Quand Guy Ritchie et Jason Statham arrêtent de niaiser, ils nous offrent Un homme en colère, remake burné du Convoyeur avec Dupontel.
Un musculeux chauve devient convoyeur de fond, mais il n’a pas l’air d’être là pour faire le café. Comme toujours, un film avec Jason Statham annonce souvent de poétiques discussions où métaphores lyriques sur l’âme humaine et digressions profondément émotionnelles vont de paires. On déconne. Rassurez-vous, il est bien question de pains dans la tronche et de façon plutôt très énervée dans Un homme en colère où notre chauve préféré nous sort l’une de ses meilleures performances, tout simplement.
Si Statham est à son paroxysme de la brutalité dans ce long-métrage, il en va également de même pour le fameux Guy Ritchie, définitivement de retour en grande forme après le très jouissif Gentlemen. Le réalisateur britannique adapte donc dans cet Homme en colère, Wrath of Man dans la langue de Shakespeare, le film français Le convoyeur de Nicolas Boukhrief, dont il suit de très près le pitch originel même si la seconde partie de ce remake s’offre sa propre identité, singulière et bien couillue comme il faut. Une réécriture maline, où l’on peut croiser quelques incohérences, mais qui colle parfaitement au ton méchant du métrage.
Two smoking barrels
Catégorisé dans des rôles ambivalents très second degré, l’acteur anglais oscille généralement entre punchlines et les torgnoles pour faire de son image de marque celle du gros bourrin à l’humour aussi gras que ses droites. Ainsi les rôles offerts par Guy Ritchie au début de sa carrière musclée ont vite imposé ce statut bon enfant, parce qu’entre nous, un film avec Jason Statham c’est toujours (ou presque) appréciable, détente.
Pourtant, dans Un homme en colère, notre musculeuse boule de billard opère un changement de ton appréciable, très premier degré, pour asseoir un personnage comme toujours laconique, mais loin de ses penchants pour la déconnade. Ici pas de place pour les blagues, le mec est venu pour faire mal et il le fait très bien. Toujours patibulaire, il excelle dans ce rôle agressif où les coups d’une extrême brutalité n’ont d’égal que leur sobriété. Tout se casse, tout se brise, tout se flingue, tout explose. Qu’ils croisent Statham lancé à pleine allure, ou comme dommages collatéraux, on souffre pour chacun des personnages, dont ceux brillamment interprétés d’ailleurs par Holt McCallany, Josh Hartnett, ou Scott Eastwood.

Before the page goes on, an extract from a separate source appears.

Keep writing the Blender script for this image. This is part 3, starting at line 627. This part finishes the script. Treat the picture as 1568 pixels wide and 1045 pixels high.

Car c’est là également que la réécriture d’Un homme en colère se distingue de celle du Convoyeur, en changeant petit à petit de focalisation. Si l’on suit d’abord la vengeance froide et consciencieuse d’un père endeuillé auquel on s’identifie, on en vient à comprendre également les braqueurs, vulgaires déchets perdus d’une société qui ne veut pas d’eux. Pour autant, on ne peut au final que se trouver révolté par l’une ou l’autre de ces personnalisations, née de la haine pure, tant la mise en scène nous force à contempler l’horreur de l’absurdité ultra violente de leurs quêtes respectives.
A ce titre, il convient de noter la maestria de la réalisation de Guy Ritchie. Si le bonhomme nous propose de longs plans séquence ou quelques facéties de montage alterné en chapitrant et déconstruisant la temporalité du métrage, il appose surtout à l’ensemble une mise en scène froide, en parfaite adéquation avec son sujet extrêmement noir. Moins fun que le reste de la filmographie des deux intéressés, cette nouvelle réunion du duo britannique le plus stylé en est par contre la plus agressive, la plus aseptisée. Le réalisateur britannique abandonne, temporairement pour les besoins agressifs de ce remake, les effets de style qui le caractérisent, lui permettant de livrer une œuvre sourde, brutale et viscérale, galvanisée par la bande-son monolithique de Christopher Benstead, comme l’oeuvre elle même, assommante de justesse.
Guy Ritchie et Jason Statham ne sont pas venus pour enfiler des perles et force est de reconnaître qu’ils proposent avec Un homme en colère une œuvre singulière qui vous mettra une sacrée claque.